Uma final de várzea começa dez segundos antes do encanto e termina vinte séculos após o beijo na boca. Vejam esse domingo último, no campo do Nacional. Havia por lá dois times de futebol. Guaraciaba, lendário, tradicional, com toda a pompa de décadas de grandeza, de conquistas e títulos que o elevaram a condição de grande no futebol de várzea da cidade; Marajoara, novo, recém fundado em 1992, encontra-se na fina flor da lira dos seus 20 anos. Ambos querem obviamente o título, mas, de maneiras distintas.

Guaraciaba quer afirmação, calmaria, regozijo, mais uma glória entre tantas em sua história; Marajoara quer a festa! Na fúria e ira santa de seus 20 e poucos anos, o time recém chegado às grandezas curte a busca pelo título da mesma forma que um adolescente virgem vive sua primeira paixão. Uma coisa forte, sanguínea, intensa. Assim foram ao jogo.

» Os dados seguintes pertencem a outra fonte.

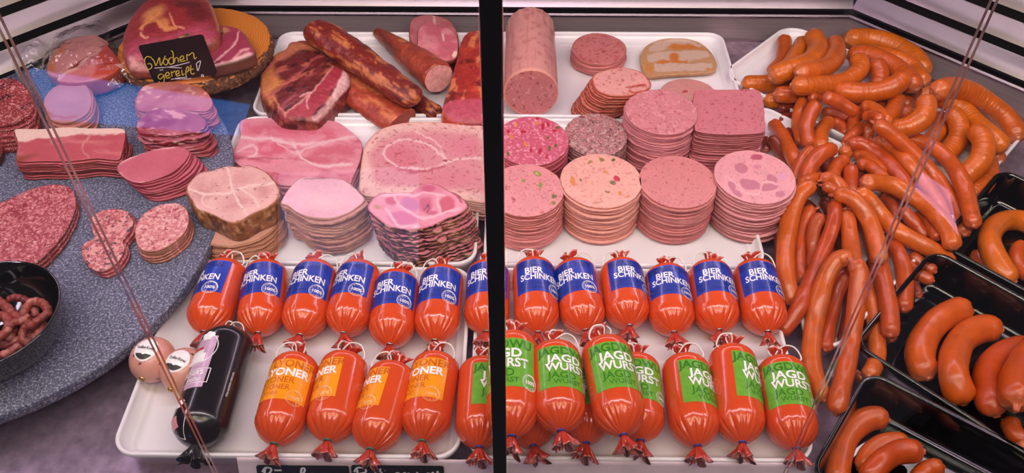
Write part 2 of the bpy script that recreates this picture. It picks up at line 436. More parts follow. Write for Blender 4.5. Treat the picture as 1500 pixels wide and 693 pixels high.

Duro, pegado. O 1 × 1 levou aos pênaltis, não por nada de tática ou coisa parecida, de forma alguma. A decisão da marca da cal serviu para que sons de silêncio fossem ouvidos. Para que o mundo parasse para ver o campeão da várzea de Santo André. Quando Jorge finalizou a quinta cobrança dando o título ao Guaraciaba a magia estava feita. Abraços foram dados, bocas se beijaram e os corações voltaram do tempo em que foram paralisados até a bola definir seu destino: as redes. Título para o Guaraciaba e ode feita ao mundo.

Quem esteve no campo do Nacional viu: a várzea novamente abençoou o domingo.